Sunday, November 10, 2013

The beauty of disenchantment

A long time ago I saw a painting by the German painter Michael von Ofen in Kunstforum. It was called "Frühindustrie" (Early Industry) and showed an old factory in an (otherwise) idyllic landscape. I mis-remembered the artists name and it took me a long time to find the painting on the Internet. But is still has the same effect on me, one of enchantment:
It felt very romantic, pastoral and magical. But according to Max Weber this should not be the case:
Max Weber famously discussed the “disenchantment of the world” in a 1917 lecture, by which he meant the loss of the overarching meanings, animistic connections, magical expectations, and spiritual explanations that had characterized the traditional world, as a result of the ongoing “modern” processes of rationalization, secularization, and bureaucratization: “the increasing rationalization and intellectualization . . . means that principally there are no mysterious incalculable forces that come into play, but rather that one can, in principle, master all things by calculation. This means that the world is disenchanted.”
This single painting has sensitized me to the beauty of early industry in other artworks. Somehow early industry (and science) don't feel cold and disenchanted, but romantic, cute and human-scaled. Warmer and friendlier than our own industries. From Marx I know this is wrong, but the feeling persists anyway.
Johan Bartold Jongkind - View on Montmartre - ca. 1850 - oil on canvas - Museum Boijmans van Beuningen
Notice how in the early Jongkind steam power still competes with wind power and even animal power. It would be interesting to read more about the struggle between wind, water and steam. Probably it took longer and it was more gradual than the term "industrial revolution" suggests.
Camille Jacob Pisarro - The Oise near Pontoise in gray weather - 1876 - oil on canvas - Museum Boijmans van Beuningen
Disenchantment ... is the historical process by which the natural world and all areas of human experience become experienced and understood as less mysterious; defined, at least in principle, as knowable, predictable and manipulable by humans; conquered by and incorporated into the interpretive schema of science and rational government. In a disenchanted world everything becomes understandable and tameable, even if not, for the moment, understood and tamed.

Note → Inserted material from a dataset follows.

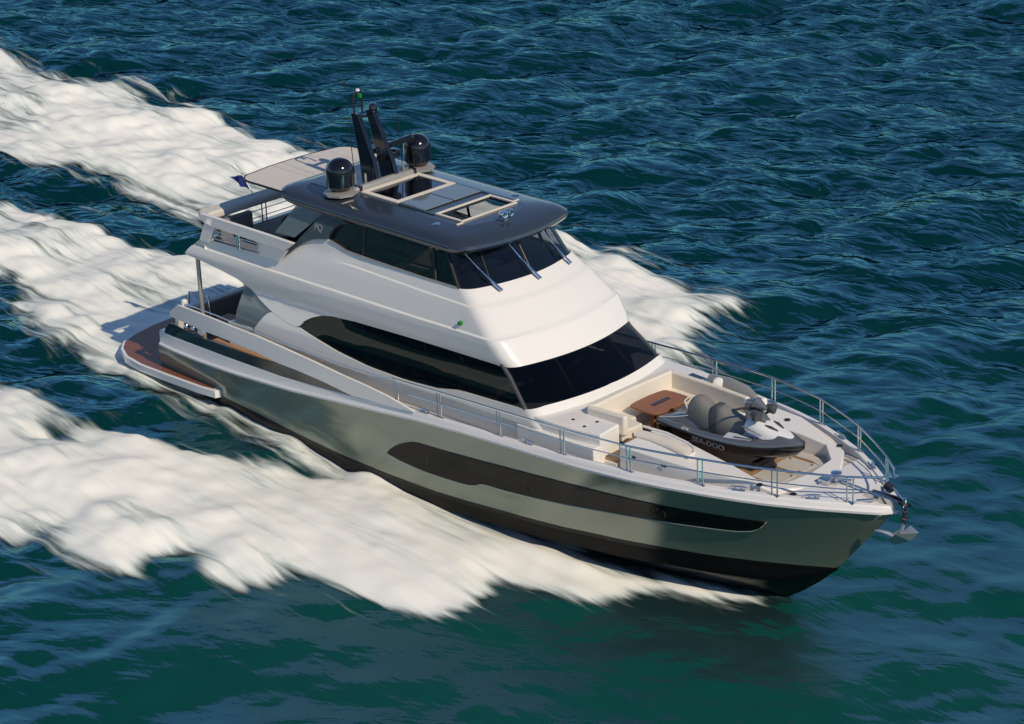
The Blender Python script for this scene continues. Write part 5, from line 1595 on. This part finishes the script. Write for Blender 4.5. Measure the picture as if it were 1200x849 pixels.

George G. Lemmen - Factories on the bank of the Thames - ca. 1892 - oil on canvas - Museum Kröller Müller
But the many charming paintings with early industry prove that contemporary painters saw their beauty and maybe were aware of the romance of the subject. But maybe they just registered the contemporary landscape with an analytic and objective eye. No added significance. Just "what you see is what you get".
George Hendrik Breitner - Timber rafts in the snow near Zandhoek - 1903 - oil on cardboard on panel
Enchantments did not disappear entirely, but were marginalized in various ways. Wonders and marvels were relegated by elites to the ghettos of popular culture in the seventeenth and eighteenth centuries and the new mass culture that succeeded them in the late nineteenth and twentieth centuries. In addition, enchantments became associated with the cognitive outlooks of groups traditionally cast as inferior within the discourse of Western elites: “primitives,” children, women, and the lower classes. Rational adults could partake of enchantments through the exercise of their imaginations, but despite the protestations of romantics, the imagination continued to be cast as inferior to reason.